Politica
Primarie Pd, tracollo dell'affluenza. Le stime Pd: meno di 1,5 milioni
Renzi vince le primarie Pd, poi lite con Mattarella sulle elezioni politiche anticipate
Su un punto nel Pd sono d'accordo: le primarie del 30 aprile saranno un clamoroso flop in termini di affluenza ai seggi-gazebo. Le stime che si fanno al Nazareno, e che Affaritaliani.it ha avuto modo di consultare, parlano di una partecipazione al voto tra 1,3 e 1,5 milioni (il dato in realtà è più vicino a 1,3 che a 1,5), comunque nettamente sotto quota 2 milioni e quindi meno della metà dell'affluenza per le primarie del 2013 (circa 3 milioni di votanti).
Come confermano i sondaggi, è praticamente certo che con questa partecipazione così scarsa si riproporranno nelle urne i rapporti di forza che abbiamo visto tra gli iscritti, e quindi Matteo Renzi si prepara a vincere con una percetuale tra il 65 e il 70%, Andrea Orlando arriverà secondo e Michele Emiliano terzo. L'ex premier ha tutto l'interesse a mantenere bassa l'affluenza e l'interesse verso le primarie proprio per cristallizzare i risultati dei circoli. Ecco perché - affermano dal fronte Orlando ed Emiliano - "Matteo continua a scappare dal confronto e non vuole pubblicizzare la sfida del 30 aprile".
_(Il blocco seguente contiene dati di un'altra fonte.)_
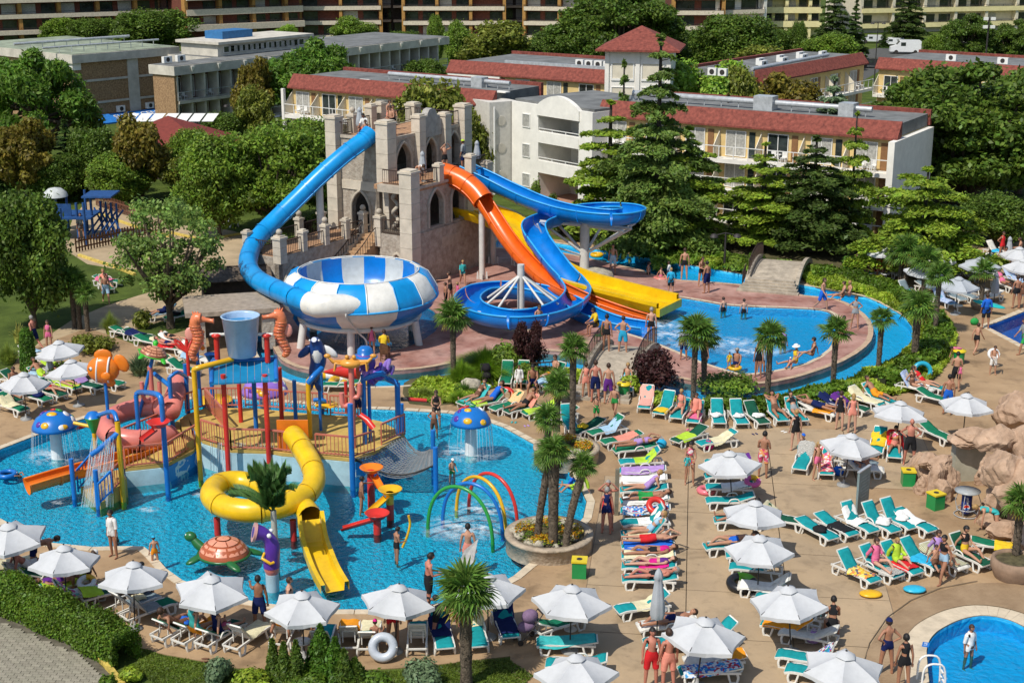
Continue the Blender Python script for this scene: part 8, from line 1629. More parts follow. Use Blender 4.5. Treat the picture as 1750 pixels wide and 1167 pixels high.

Ma che cosa farà Renzi dopo le primarie? Nel Pd (e non solo) è opinione diffusa che il segretario dem, non appena ottenuta la ricoferma, punti ad accelerare sulle modifiche alla legge elettorale per poi cercare l'"incidente" in Senato per mandare a casa il governo Gentiloni e chiedere le elezioni anticipate subito dopo l'estate. Il timore, se le urne fossero all'inizio del 2018, è quello di andare in campagna elettorale con una manovra economica restrittiva (inevitabile visto il diktat di Bruxelles).
Ma la strategia di Renzi rischia di creare nuove fibrillazioni nel Pd (Orlando ed Emiliano non vogliono il voto nel 2017), tensioni con il ministro dell'Economia Padoan (garante dei rapporti con l'Unione europea) e soprattutto un braccio di ferro tra il leader del partito di maggioranza relativa in Parlamento e il Presidente della Repubblica. Mattarella, comunque obbligato Costituzione alla mano a sciogliere le Camere nel caso in cui non ci sia una maggioranza, non ha alcuna fretta di mandare il Paese ad elezioni e preferirebbe attendere il prossimo anno. Insomma, la tarda primavera rischia di essere politicamente bollente.